As one of the students said, "You can't really go to Mass and mean it and be bad, and if you don't go to Mass you can't really be good." And so, the false dichotomies play out in Catholic circles as well.
My friend's situation has been on my mind for some time now, but only recently did I read of a theory as to why these questions are so common in Western Christendom, whether Catholic or Protestant. Andrea Elizabeth has undertaken a series on Dr. Joseph Farrell's God, History and Dialectic. This is my introduction to this work, which, unfortunately, can be obtained only by e-book. Dr. Farrell examines the difference courses taken by what he calls the First Europe (the East) and Second Europe (the West.) The following is an excerpt from the Introduction, which is available online:
Why did the western half of Christendom split along so cleanly dialectical lines during the Protestant Reformation and Catholic Counter-Reformation? Why, for example, is it not only convenient but possible to describe that split by a series of polar oppositions: Faith versus works, Scripture versus Tradition, “private conversion stay-at-home-and-watch-television religion” versus “public, sacramental, institutional” religion; predestination versus free will, Kernel versus Husk, Kerygma versus Dogma, Luther versus Zwingli, Calvin versus Arminius, Whitefield and Edwards versus the Wesleys, Henry VIII versus the Pope? It has its secular counterparts as well: Empiricism versus Rationalism, Materialism versus Idealism, Science versus Religion, Creation versus Evolution, hard versus soft disciplines, and so on. One could
cite an endless litany of similar oppositions. Indeed, theologians, philosophers, and
historians of the Second Europe have long written about this or that pair of these eitheror
polarities, but astonishingly, have either done so in isolation of an examination of the
paradigm of dialectical opposition itself, or they have accepted that paradigm as an
inevitability of Christian theology or of Judeo-Christian civilization itself. The
phenomenon of this acceptance is therefore deeply rooted, and must be accounted for.

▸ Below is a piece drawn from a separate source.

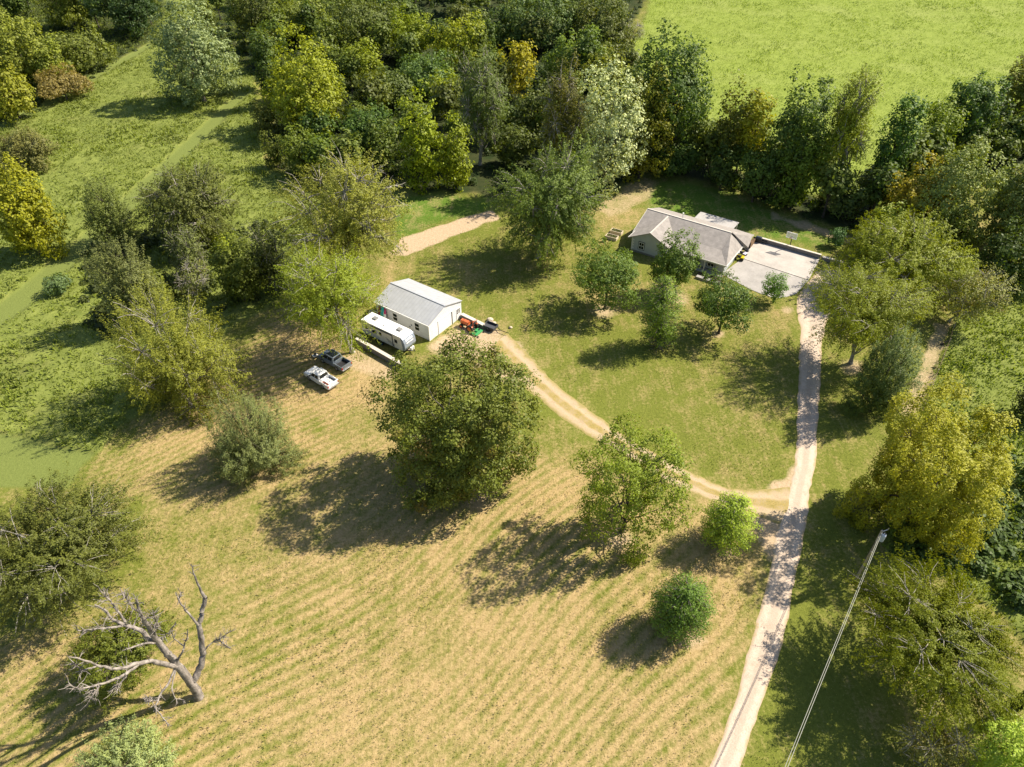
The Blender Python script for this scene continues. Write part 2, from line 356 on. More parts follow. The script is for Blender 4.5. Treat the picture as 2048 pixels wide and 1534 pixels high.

These essays argue that the paradigm is itself a direct consequence of Augustine’s
formulation of trinitarian doctrine. But the movement from the specifically Augustinian
formulation of the Trinity to these cultural consequences is certainly not an easy one to
recount, and thus, many theologians — those most adequately equipped to undertake
the task — fail to do so, for they view the original dispute between the East and West
over that formulation as a dispute about words. The troublesome questions multiply:
Why did a Church and a culture, which believed absolutely in the complete union in
Christ of the utterly spiritual and the completely material, without separation and without
confusion, lose sight of the implications of that belief in the movements of the dialectical
deconstruction of its thought and institutions? Why did the same Church, which, heir to
the doctrine of the Trinity, ought to have believed in the “both-andness” of Absolute Unity
and Utter diversity find itself embroiled in life-and-death constitutional struggles between
the Empire and the Papacy, or more fundamentally, between endless contests between
One Pope and Many Bishops? (p.11)
Dr. Farrell would say that the either-or approach of my friend--as opposed to a "both-andness" view--is hardwired into the very makeup of western Christendom, manifesting itself in an endless progression of controversial counterpoints. I believe that to be true. The real question, though, is how does one move past that mentality? We have become accustomed to the rut we are in. Western Christendom steadily declines with the endless re-reforming of the Faith these last few hundred years. There may be no way out until we hit bottom first.